Dopo lo sciopero generale del 16 aprile ho posto questa domanda, nel corso di incontri pubblici e privati, a molte persone, anche assai eminenti, che nutrono idee simili a quelle di Treu o di Salvati. La risposta è sempre stata una sola: queste idee saranno praticabili quando saremo tornati al governo; non ora, con questa maggioranza, perché cedere su di un punto può significare spalancare la porta a uno smantellamento incontrollato del diritto del lavoro. A me sembra, però, che quella porta la si spalanchi di più lasciando che l'attuale maggioranza proceda unilateralmente ad approvare i suoi attuali disegni di legge, come peraltro è suo diritto fare. Chi vuole davvero mantenere un controllo efficace su quella porta deve negoziare con il governo in termini di una riforma; e su questa materia un’intesa sensata è più che possibile.
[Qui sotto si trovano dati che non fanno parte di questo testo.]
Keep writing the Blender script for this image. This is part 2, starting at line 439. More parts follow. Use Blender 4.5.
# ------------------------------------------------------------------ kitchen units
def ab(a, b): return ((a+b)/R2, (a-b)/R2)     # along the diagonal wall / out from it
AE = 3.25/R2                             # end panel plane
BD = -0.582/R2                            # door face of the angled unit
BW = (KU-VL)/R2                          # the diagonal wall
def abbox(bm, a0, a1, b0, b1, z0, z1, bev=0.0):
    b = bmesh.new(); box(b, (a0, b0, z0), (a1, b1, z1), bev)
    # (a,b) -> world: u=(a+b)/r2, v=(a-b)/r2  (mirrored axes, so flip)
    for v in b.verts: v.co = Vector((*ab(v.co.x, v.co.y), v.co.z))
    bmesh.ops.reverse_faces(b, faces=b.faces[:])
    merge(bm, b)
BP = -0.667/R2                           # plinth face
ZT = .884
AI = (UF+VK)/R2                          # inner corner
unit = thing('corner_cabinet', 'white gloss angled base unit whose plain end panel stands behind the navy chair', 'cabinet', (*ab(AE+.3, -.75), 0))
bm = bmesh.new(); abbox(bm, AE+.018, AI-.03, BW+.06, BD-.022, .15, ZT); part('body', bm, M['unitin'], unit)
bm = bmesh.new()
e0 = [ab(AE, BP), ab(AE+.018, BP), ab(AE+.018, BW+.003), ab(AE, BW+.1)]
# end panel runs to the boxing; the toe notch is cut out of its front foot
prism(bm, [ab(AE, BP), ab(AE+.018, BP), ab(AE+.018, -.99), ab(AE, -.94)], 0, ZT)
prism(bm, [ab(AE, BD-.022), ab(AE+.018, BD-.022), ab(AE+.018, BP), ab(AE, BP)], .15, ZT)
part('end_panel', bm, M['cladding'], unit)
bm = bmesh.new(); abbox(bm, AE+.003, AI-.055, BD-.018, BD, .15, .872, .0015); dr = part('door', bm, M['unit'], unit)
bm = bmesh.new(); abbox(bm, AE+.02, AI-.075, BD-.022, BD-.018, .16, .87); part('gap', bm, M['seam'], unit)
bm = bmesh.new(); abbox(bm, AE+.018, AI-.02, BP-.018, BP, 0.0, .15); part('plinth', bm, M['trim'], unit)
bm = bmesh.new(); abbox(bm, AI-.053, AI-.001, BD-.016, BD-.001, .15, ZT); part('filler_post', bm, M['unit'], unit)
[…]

Infine altre due domande agli «oppositori con riserva mentale»: pensate davvero di poter tornare più facilmente al governo con la parola d'ordine per cui «il vecchio diritto del lavoro non si tocca»? E se anche la cosa dovesse funzionare, che cosa direte ai vostri elettori il giorno dopo che sarete tornati al governo, per riprendere il discorso sull’indispensabile riforma lei diritto e del mercato lei lavoro? Potrete forse dire: «Finora abbiamo scherzato; da questo momento ricominciamo a fare sul serio»?